Surveys conducted in the Oxford Hills School District as part of the 2000 and 2006 Maine Youth Drug and Alcohol surveys show that 75 percent of Oxford Hills Comprehensive High School students have tried alcohol by the time they are seniors and 17 percent of sixth grade students have tried it.

National statistics show that approximately 29 percent of youth ages 12 to 20 have used alcohol illegally by the time they have reached eighth grade and 41 percent have had at least one drink and almost 20 percent report being drunk.

Maine District Court Judge John McElwee, who said he was thrown in jail 23 years ago for drunken driving and has been sober ever since, said he is convinced that alcohol use, both by youth and adults, is the predominant cause of many of the cases he hears.

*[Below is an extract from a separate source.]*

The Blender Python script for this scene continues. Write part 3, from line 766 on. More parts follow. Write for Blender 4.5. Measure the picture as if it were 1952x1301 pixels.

“I’m the judge of the alcohol court, and that’s what I do far and away,” he said.

McElwee said, in his opinion, a large part of the problem stems from the fact that alcohol is acceptable in society.

“Most start (drinking) when they’re young and don’t do something about it,” he said.

Kathryn Gardner, substance abuse prevention coordinator for Healthy Oxford Hills, which sponsored the event along with Community Concepts, SAD 17, area legislators and community volunteers, said there are goals to help decrease the underage drinking statistics.

They include working closely with local retailers to make sure they are certified and trained to not sell to underage people and expanding the Oxford County Substance Abuse Task Force.

Joan Churchill of Community Concepts said the good news is that a lot fewer young people are drinking, and they believe it is because of stepped up education. Maine has done extensive work in preventative education in these areas, and it seems to be paying off, she said.

However, she warned, new survey results, which are expected out this summer, she believes will show an increase in the illegal use of prescription drugs.

Several students talked about their work to decrease the statistics. Hilary White of the Youth Empowerment Policy Project gave a presentation on the effects of retail advertising, saying it is geared toward young people. The group is trying to work with local retailers to curtail such advertising.

“It’s sobering and it’s sad, but if we can all pull together and change these attitudes Maine will be a better place,” Jordan said.